この後太郎左衛門が徳阿弥に書き役を依頼し、謙遜しながらもこれを引き受けた徳阿弥の連歌の技量、人となりを信重が認め、徳阿弥は松平家に長逗留することになるのだが、せっかく山の中で連歌の会のような文化的な行事をしようとしたのだが、村人の中に字の書けるものが居らず、開会が小半日も伸びてしまったという部分に、まず読む人は微笑んでしまう。それは余談として、

信重が「さてさてあなたさまは、どこからどちらへお出になられますか」と尋ねると、徳翁(親氏)は「凡そ我等と云いますのは東西南北を巡り廻る旅の者です」と答えた。

旅の者と言って、旅の僧とは言っていない。この答え方から「三河松平一族(新人物往来者)」の著者平野明夫氏は、徳阿弥は僧ではなく流浪の職人のようなものではなかったかと推理された。当時遍歴する職人は珍しくなかった。職人は交通税を免除され、関所などの自由通行権なども特権としていた。

ただ松平家のような行者臭の満ち満ちた特異な家にかかわりを持とうということなら、職人というより僧侶の身分がふさわしい。もっとも僧侶といっても「徳阿弥」という名であったのなら、時宗では正式な僧侶ではない。時宗では正式な僧侶なら「徳阿弥陀仏」という名がつく決まりになっており、徳阿弥という名称は、正式な僧侶の身の回りの世話をする下男のような身分を指す。そういう身分で諸国を遍歴する者は、「願人坊主」などという蔑称で呼ばれ、信用が低かった。

したがって彼らの多くは、泊めてもらう交渉がし易いように、連歌の才などの芸や手工業の技などを身につけている者が多かった。いずれにせよ親氏は自称ながら、僧とも職人とも言えるような身分であったろう。

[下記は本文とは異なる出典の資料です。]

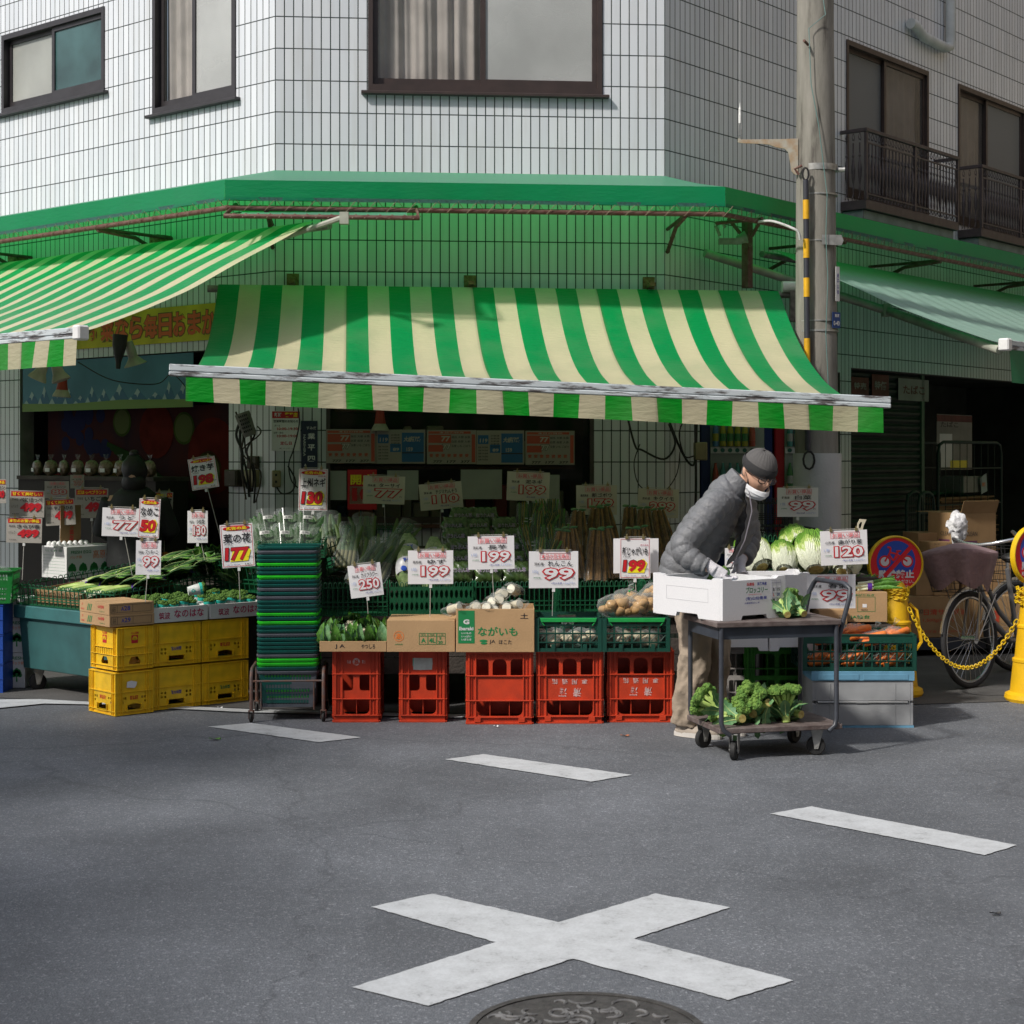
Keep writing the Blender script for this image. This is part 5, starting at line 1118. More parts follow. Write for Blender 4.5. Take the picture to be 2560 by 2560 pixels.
# ---------------------------------------------------------------- central display produce
SPB = mat('spinach_in_bag', (.030, .060, .016), .22, nz=(28, .7), col2=(.075, .13, .035), bump=(50, .6), coat=.6); LBLW = mat('printed_white', (.55, .55, .56), .35, nz=(40, .2)); LBLP = mat('purple_print', (.10, .03, .13), .4); LBLB = mat('blue_print', (.02, .07, .42), .4)
def spinach(M, label):
    t_ = thing('spinach_bag', label, 'bag of spinach', M, 'bags of spinach'); b = MB()
    b.surf(lambda u, v: (.075*(2*u-1)*(1-.08*math.sin(v*9)), -.03*math.sin(math.pi*u)**.5*math.sin(math.pi*v)**.5-.006*math.sin(u*22+v*13), .10*v), 16, 12, SPB); b.surf(lambda u, v: (.075*(1-2*u)*(1-.08*math.sin(v*9)), .03*math.sin(math.pi*u)**.5*math.sin(math.pi*v)**.5, .10*v), 12, 8, SPB)
    b.build('bag', t_, smooth=70); b = MB(); b.text('ほうれん草', 0, .045, .105, .020, LBLP, -.037, .0, outline=.045, om=LBLW); b.build('lettering', t_); return t_
def slope(x, d): return sb(x, d, .73+.25*d)     # display surface
r_ = random.Random(21); spp = None; k_ = 0
cols = ['first', 'second', 'third', 'fourth']; rows = ['front', 'second', 'third', 'fourth', 'fifth', 'top']
for j in range(6):
    for i in range(3 if j < 5 else 2):
        x = 1.0+i*.165+r_.uniform(-.012, .012)+(.06 if j == 5 else 0); d = .08+j*.20; p = slope(x, d)+Vector((0, 0, .01*j)); M = Matrix.Translation(p) @ RZ(SB+r_.uniform(-14, 14)) @ RX(-28+r_.uniform(-8, 8)) @ SX(1.12, 1.1, 1.35)
        lb = 'bag of spinach, %s row, %s from the left in the heap' % (rows[j], cols[i])
        if spp is None: spp = spinach(M, lb)
        else: copy_tree(spp, M, lb)
def wrapped(M, label):
    """pointed white-labelled greens in film"""
    t_ = thing('wrapped_greens', label, 'bagged greens', M, 'greens in blue and white wrappers'); b = MB()
    b.ball((0, 0, .10), (.062, .05, .125), mat('greens_in_film', (.10, .17, .06), .25, nz=(20, .7), col2=(.32, .40, .18), bump=(40, .5), coat=.6), 16, 12, lump=.2, lf=3); b.build('greens', t_, smooth=80); b = MB()
    b.surf(lambda u, v: (.066*math.sin((u-.5)*2.6)*math.sin(1.1+v*.9), -.0535*math.cos((u-.5)*2.6)*math.sin(1.1+v*.9)-.002, .045+.085*v+.02*math.sin(u*3.14)), 12, 6, LBLW); 
    b.build('label', t_, smooth=80); b = MB(); b.text('サラダ', 0, .125, .06, .026, LBLB, -.060, .05, outline=.09, om=LBLW); b.ball((-.022, -.054, .075), (.018, .003, .016), LBLB, 8, 6); b.ball((.02, -.056, .082), (.014, .003, .01), LEAFY, 8, 6); b.build('printing', t_); return t_
wp = None
for (x, d, rz, lb) in ((.66, .10, 8, 'blue and white wrapped greens at the lower left behind the tray rim'), (.70, .36, -10, 'blue and white wrapped greens standing behind the lower left one'), (.84, .28, 4, 'largest blue and white wrapped greens in the middle of the group'), (.92, .12, -16, 'blue and white wrapped greens at the lower right, above the 199 yuzu card'), (.80, .06, 20, 'blue and white wrapped greens half hidden behind the 250 yen card')):
    M = Matrix.Translation(slope(x, d)+Vector((0, 0, -.02))) @ RZ(SB+rz) @ RX(-22) @ RY(rz*.8) @ SX(1.1, 1.1, 1.1)
    if wp is None: wp = wrapped(M, lb)
    else: copy_tree(wp, M, lb)
def negi(M, label, n=5, L=.37, seed=1, grp='bagged leeks on the central stall'):
    t_ = thing('leek_bag', label, 'bag of leeks', M, grp); r_ = random.Random(seed)
    for i in range(n):
        x = (i-(n-1)/2)*.019; b = MB(); b.tube([(x, 0, 0), (x, 0, L*.42)], .009, mat('muddy_white_stalk', (.17, .16, .075), .5, nz=(12, .4)), 7); b.tube([(x, 0, L*.42), (x*1.1, .0, L*.7), (x*1.5+r_.uniform(-.02, .02), -.01, L)], [.010, .013, .006], LEAFD if i % 2 else mat('leek_green', (.06, .11, .02), .5, nz=(12, .4)), 6, flat=.6); b.build('leek', t_, smooth=60)
    b = MB(); b.surf(lambda u, v: ((.058+.01*math.sin(v*8))*math.cos(u*6.283)*(1-.2*v), .024*math.sin(u*6.283)-.004, -.01+(L+.03)*v), 18, 10, FILM); b.build('bag', t_, smooth=70)
    b = MB(); b.text('ネ\nギ', 0, L*.55, .040, .10, BINK, -.032, .0); b.build('lettering', t_); return t_
ng = negi(Matrix.Translation(slope(.28, .35)) @ RZ(SB) @ RX(-48) @ RY(6) @ SX(1.35, 1.3, 1), 'upright bag of leeks, leftmost of the leaning leeks')
for (x, d, ry, lb) in ((.42, .55, -3, 'bag of leeks standing upright at the back, in the middle'), (.52, .50, 30, 'bag of leeks leaning far to the right at the back'), (.36, .06, 24, 'bag of leeks in front leaning to the right'), (.46, .14, 20, 'bag of leeks in front, lower, beside the wrapped greens'), (.22, .6, -8, 'bag of leeks at the back left, beside the dark wall')):
    copy_tree(ng, Matrix.Translation(slope(x, d)) @ RZ(SB) @ RX(-48) @ RY(ry) @ SX(1.35, 1.3, 1), lb)
def bagtop(M, label):
    t_ = thing('greens_bag', label, 'bag of greens', M, 'bags of dark leafy greens behind the basket tower'); b = MB(); r_ = random.Random(3)
    for i in range(9):
        a = r_.uniform(-.5, .5); leaf(b, (a*.04, 0, 0), (a*.24, r_.uniform(-.03, .03), .20+r_.uniform(-.02, .02)), .055, .1, LEAFD, None, Vector((0, -1, .2)), 6, .15, i)
    b.build('leaves', t_, smooth=60); b = MB(); b.surf(lambda u, v: ((.035+.035*v)*math.cos(u*6.283), .03*math.sin(u*6.283), .24*v), 16, 8, FILM); b.build('bag', t_, smooth=70)
    b = MB(); b.surf(lambda u, v: (.026*(2*u-1), -.034-.004*math.cos((u-.5)*3), .14+.028*v), 6, 3, mat('dull_label', (.34, .35, .33), .4)); b.text('上州', 0, .154, .036, .018, BINK, -.041, .01); b.build('label', t_); return t_
gb = None
lbs = ['front left', 'front centre', 'front right', 'back left', 'back centre', 'back right']
for k_ in range(6):
    p = at(665+45*(k_ % 3)+(8 if k_ > 2 else 0), 1385 if k_ < 3 else 1345, 9.98 if k_ < 3 else 10.3); M = Matrix.Translation(p) @ RX(-28) @ RY(-6+6*(k_ % 3)) @ SX(1.15, 1.1, .82)
    if gb is None: gb = bagtop(M, 'bag of dark leafy greens above the basket tower, '+lbs[k_])
    else: copy_tree(gb, M, 'bag of dark leafy greens above the basket tower, '+lbs[k_])
t_ = thing('side_trestle', 'dark trestle behind the tower of shopping baskets holding the leafy greens', 'rack', Matrix.Translation((-1.49, 9.93, 0))); b = MB(); b.box(0, .30, 0, .62, 0, .90, DARK); b.build('body', t_)
mesh_tray('green mesh tray behind the tower of shopping baskets', frame(Vector((-1.53, 9.9, .905)), SB), .40, .5, .10)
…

話を戻そう。松平家がなぜ裕福であったかという考証を進めてきたが、初代は庵室を結んで、煙をぼうぼうと立てていた井戸八幡の生れ変りと云われた変人で、二代目は役行者の化身、つまり天狗のような人だったという伝承が残る松平家は、どのようにして裕福な家になったのだろうか。この情景からは、とても国一番の金持ちの家とは思えない。

しかも二代目の信重は初代の信盛が死ぬまで家の垣の外の小庵で暮らし、初代が亡くなって初めて母屋に住むことができるようになったという。何か事情があったにせよ、この親子は少なくとも仲が悪く、協力して蓄財に励んだとも思えない。